Exercise details:
Repeat verbatim only the lines from the opening of the material below through the one that contains "ik = Ink(WALL, OFF + 0.0007);".

───── Supplied data ─────

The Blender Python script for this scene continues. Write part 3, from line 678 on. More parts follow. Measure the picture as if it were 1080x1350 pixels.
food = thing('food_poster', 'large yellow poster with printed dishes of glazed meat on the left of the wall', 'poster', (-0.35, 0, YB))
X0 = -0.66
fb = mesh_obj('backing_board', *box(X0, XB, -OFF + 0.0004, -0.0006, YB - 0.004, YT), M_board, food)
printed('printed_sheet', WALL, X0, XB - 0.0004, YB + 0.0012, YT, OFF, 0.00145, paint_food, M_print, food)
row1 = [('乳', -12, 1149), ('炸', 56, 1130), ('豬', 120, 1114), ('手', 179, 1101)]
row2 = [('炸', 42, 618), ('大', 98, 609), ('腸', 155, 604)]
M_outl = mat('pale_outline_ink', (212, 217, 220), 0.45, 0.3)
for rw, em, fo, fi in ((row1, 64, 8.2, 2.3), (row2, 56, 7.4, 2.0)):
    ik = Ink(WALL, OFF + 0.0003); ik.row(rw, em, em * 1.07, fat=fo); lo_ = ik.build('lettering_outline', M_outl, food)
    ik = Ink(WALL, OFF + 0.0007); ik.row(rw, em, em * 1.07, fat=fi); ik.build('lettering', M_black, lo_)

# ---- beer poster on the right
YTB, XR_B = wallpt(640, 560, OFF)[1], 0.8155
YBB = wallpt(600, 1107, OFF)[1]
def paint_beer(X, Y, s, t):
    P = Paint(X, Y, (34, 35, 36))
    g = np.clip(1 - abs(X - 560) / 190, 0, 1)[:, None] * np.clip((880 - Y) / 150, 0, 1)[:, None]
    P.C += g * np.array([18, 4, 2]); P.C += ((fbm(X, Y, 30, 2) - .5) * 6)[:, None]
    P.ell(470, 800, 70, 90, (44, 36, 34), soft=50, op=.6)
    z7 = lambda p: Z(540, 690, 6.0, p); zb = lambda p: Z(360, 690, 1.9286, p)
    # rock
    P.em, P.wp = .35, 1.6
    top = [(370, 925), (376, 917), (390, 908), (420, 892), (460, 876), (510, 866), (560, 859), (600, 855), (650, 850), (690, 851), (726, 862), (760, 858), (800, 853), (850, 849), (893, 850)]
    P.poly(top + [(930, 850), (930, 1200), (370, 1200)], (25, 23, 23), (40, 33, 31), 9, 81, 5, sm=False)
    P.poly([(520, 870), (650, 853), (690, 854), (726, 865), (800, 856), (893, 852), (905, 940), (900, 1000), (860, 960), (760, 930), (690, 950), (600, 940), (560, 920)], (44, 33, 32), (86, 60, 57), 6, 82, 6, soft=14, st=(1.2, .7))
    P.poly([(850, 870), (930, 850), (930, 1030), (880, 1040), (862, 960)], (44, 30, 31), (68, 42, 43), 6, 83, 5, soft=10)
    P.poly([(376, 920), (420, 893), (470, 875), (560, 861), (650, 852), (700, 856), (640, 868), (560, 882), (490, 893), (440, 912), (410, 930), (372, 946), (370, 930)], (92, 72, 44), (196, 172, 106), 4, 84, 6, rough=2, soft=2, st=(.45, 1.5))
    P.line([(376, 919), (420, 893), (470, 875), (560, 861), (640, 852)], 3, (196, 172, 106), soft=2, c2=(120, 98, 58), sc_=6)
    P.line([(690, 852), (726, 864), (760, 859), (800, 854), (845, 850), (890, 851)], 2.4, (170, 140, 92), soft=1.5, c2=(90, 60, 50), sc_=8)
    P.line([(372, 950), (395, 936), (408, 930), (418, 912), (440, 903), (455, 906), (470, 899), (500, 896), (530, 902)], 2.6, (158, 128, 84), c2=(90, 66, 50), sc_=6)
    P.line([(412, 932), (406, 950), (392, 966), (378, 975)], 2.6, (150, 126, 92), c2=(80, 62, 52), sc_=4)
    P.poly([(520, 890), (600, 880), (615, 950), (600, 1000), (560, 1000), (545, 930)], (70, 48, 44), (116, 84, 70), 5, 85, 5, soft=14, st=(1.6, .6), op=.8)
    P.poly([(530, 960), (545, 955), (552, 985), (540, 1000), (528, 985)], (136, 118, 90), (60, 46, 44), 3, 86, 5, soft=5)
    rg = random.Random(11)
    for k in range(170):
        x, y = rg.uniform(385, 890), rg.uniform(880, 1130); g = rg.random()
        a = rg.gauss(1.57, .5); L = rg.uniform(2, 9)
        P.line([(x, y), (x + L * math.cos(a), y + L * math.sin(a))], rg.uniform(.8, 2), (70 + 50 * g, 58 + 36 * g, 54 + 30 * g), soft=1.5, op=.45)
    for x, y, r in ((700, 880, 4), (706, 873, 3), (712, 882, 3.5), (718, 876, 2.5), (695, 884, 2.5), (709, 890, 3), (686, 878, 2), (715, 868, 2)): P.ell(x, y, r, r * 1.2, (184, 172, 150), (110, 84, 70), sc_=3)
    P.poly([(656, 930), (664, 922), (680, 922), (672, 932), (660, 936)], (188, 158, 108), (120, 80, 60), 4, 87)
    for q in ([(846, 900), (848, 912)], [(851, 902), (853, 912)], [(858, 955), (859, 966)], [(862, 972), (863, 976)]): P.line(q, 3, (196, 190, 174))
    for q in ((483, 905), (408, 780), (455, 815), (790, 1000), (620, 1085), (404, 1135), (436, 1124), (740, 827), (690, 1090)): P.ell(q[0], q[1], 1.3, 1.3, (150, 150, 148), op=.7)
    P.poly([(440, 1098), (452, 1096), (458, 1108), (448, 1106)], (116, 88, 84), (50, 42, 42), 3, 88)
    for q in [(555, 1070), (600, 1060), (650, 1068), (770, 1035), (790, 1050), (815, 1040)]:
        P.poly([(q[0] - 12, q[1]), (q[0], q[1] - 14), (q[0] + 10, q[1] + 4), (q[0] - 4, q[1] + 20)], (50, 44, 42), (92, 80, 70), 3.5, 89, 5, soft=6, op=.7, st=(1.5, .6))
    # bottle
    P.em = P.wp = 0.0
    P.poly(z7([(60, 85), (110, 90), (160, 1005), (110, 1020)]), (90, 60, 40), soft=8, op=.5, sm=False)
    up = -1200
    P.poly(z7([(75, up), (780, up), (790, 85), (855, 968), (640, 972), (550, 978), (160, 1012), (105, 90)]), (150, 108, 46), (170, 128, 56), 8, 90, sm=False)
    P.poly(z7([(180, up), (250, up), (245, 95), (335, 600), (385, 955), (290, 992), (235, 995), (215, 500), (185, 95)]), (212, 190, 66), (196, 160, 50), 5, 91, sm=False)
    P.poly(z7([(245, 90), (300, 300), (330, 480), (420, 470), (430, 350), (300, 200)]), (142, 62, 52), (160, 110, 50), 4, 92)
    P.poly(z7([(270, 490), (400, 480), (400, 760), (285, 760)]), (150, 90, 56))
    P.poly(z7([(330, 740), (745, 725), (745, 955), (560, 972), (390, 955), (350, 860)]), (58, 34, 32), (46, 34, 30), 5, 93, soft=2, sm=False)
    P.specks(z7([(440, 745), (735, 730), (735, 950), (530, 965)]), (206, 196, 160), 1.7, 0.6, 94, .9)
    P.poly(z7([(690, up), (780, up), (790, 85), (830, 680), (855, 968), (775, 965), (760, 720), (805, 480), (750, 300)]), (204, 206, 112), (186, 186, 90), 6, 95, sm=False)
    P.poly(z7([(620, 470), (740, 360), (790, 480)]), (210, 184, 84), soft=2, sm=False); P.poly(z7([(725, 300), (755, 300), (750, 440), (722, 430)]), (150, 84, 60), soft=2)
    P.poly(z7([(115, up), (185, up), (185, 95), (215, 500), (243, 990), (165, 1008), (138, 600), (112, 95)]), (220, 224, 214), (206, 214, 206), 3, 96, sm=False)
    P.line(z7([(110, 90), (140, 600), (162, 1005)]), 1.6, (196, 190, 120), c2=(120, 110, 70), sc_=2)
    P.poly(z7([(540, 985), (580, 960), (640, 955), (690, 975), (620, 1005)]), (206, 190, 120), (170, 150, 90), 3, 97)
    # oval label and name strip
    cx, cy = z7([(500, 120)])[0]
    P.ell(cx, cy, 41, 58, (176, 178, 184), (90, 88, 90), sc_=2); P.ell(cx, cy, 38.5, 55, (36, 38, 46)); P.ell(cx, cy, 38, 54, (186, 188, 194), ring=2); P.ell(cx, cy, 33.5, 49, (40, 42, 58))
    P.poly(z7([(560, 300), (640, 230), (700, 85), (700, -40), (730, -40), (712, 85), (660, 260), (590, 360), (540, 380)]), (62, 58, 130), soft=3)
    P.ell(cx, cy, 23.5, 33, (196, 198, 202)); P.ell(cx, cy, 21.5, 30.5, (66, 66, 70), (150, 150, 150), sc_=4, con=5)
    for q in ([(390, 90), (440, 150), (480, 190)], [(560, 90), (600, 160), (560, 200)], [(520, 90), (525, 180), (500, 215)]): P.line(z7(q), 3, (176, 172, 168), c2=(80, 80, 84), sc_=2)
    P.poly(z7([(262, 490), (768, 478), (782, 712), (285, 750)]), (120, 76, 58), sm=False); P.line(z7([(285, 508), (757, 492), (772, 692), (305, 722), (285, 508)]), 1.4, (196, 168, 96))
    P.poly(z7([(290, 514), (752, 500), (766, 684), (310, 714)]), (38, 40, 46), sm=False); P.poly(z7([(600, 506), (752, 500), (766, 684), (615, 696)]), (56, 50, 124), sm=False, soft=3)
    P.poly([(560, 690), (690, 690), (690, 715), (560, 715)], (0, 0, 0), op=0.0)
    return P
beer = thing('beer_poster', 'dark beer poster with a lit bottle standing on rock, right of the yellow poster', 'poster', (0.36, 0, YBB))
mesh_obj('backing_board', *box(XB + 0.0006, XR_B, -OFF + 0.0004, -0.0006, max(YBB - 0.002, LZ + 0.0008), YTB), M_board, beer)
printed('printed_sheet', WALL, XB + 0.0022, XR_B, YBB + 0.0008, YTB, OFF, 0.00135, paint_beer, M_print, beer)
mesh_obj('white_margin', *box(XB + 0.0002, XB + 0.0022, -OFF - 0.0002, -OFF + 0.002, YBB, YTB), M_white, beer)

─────

Response for this exercise:
The Blender Python script for this scene continues. Write part 3, from line 678 on. More parts follow. Measure the picture as if it were 1080x1350 pixels.
food = thing('food_poster', 'large yellow poster with printed dishes of glazed meat on the left of the wall', 'poster', (-0.35, 0, YB))
X0 = -0.66
fb = mesh_obj('backing_board', *box(X0, XB, -OFF + 0.0004, -0.0006, YB - 0.004, YT), M_board, food)
printed('printed_sheet', WALL, X0, XB - 0.0004, YB + 0.0012, YT, OFF, 0.00145, paint_food, M_print, food)
row1 = [('乳', -12, 1149), ('炸', 56, 1130), ('豬', 120, 1114), ('手', 179, 1101)]
row2 = [('炸', 42, 618), ('大', 98, 609), ('腸', 155, 604)]
M_outl = mat('pale_outline_ink', (212, 217, 220), 0.45, 0.3)
for rw, em, fo, fi in ((row1, 64, 8.2, 2.3), (row2, 56, 7.4, 2.0)):
    ik = Ink(WALL, OFF + 0.0003); ik.row(rw, em, em * 1.07, fat=fo); lo_ = ik.build('lettering_outline', M_outl, food)
    ik = Ink(WALL, OFF + 0.0007); ik.row(rw, em, em * 1.07, fat=fi); ik.build('lettering', M_black, lo_)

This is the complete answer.